Real-time power optimization based on Q-learning algorithm for direct methanol fuel cell system

Abstract

Efficient real-time power optimization of direct methanol fuel cell (DMFC) system is crucial for enhancing its performance and reliability. The power of DMFC system is mainly affected by stack temperature and circulating methanol concentration. However, the methanol concentration cannot be directly measured using reliable sensors, which poses a challenge for the real-time power optimization. To address this issue, this paper investigates the operating mechanism of DMFC system and establishes a system power model. Based on the established model, reinforcement learning using Q-learning algorithm is proposed to control methanol supply to optimize DMFC system power under varying operating conditions. This algorithm is simple, easy to implement, and does not rely on methanol concentration measurements. To validate the effectiveness of the proposed algorithm, simulation comparisons between the proposed method and the traditional perturbation and observation (P&O) algorithm are implemented under different operating conditions. The results show that proposed power optimization based on Q-learning algorithm improves net power by 1% and eliminates the fluctuation of methanol supply caused by P&O. For practical implementation considerations and real-time requirements of the algorithm, hardware-in-the-loop (HIL) experiments are conducted.

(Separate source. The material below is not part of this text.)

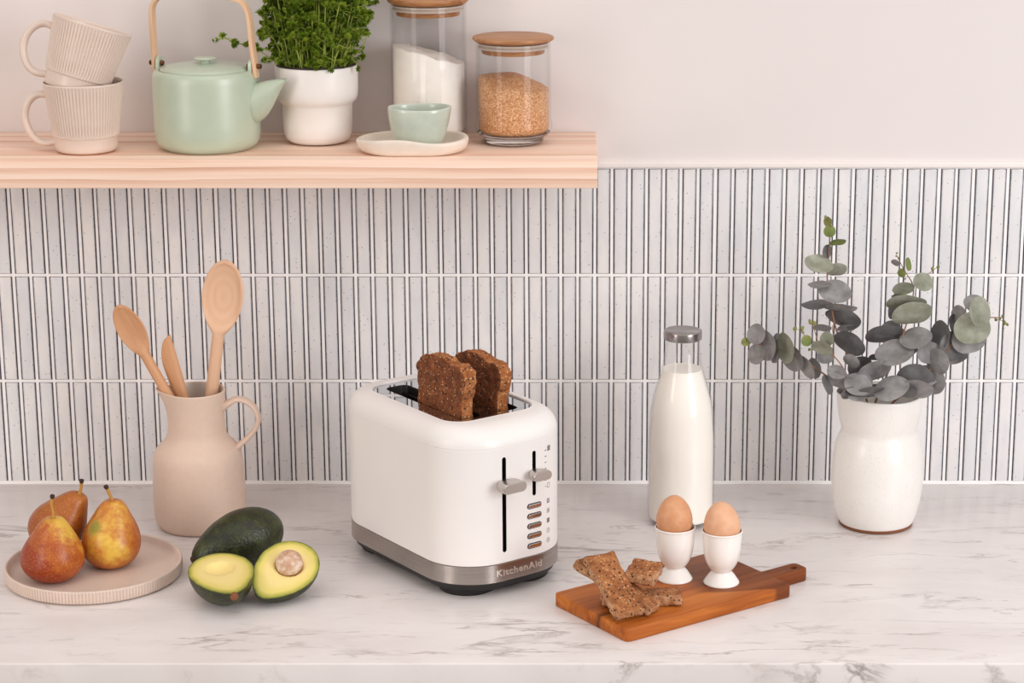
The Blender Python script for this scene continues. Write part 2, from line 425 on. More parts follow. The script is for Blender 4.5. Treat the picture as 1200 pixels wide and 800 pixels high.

The experiment results demonstrate that the proposed methods optimize net power under different operating conditions. Additionally, in terms of model accuracy, the experimental results are well matched with the simulation. Moreover, under varying load condition, compared with P&O, proposed power optimization based on Q-learning algorithm reduces root mean square error (RMSE) from 7.271% to 2.996% and mean absolute error (MAE) from 5.036% to 0.331%.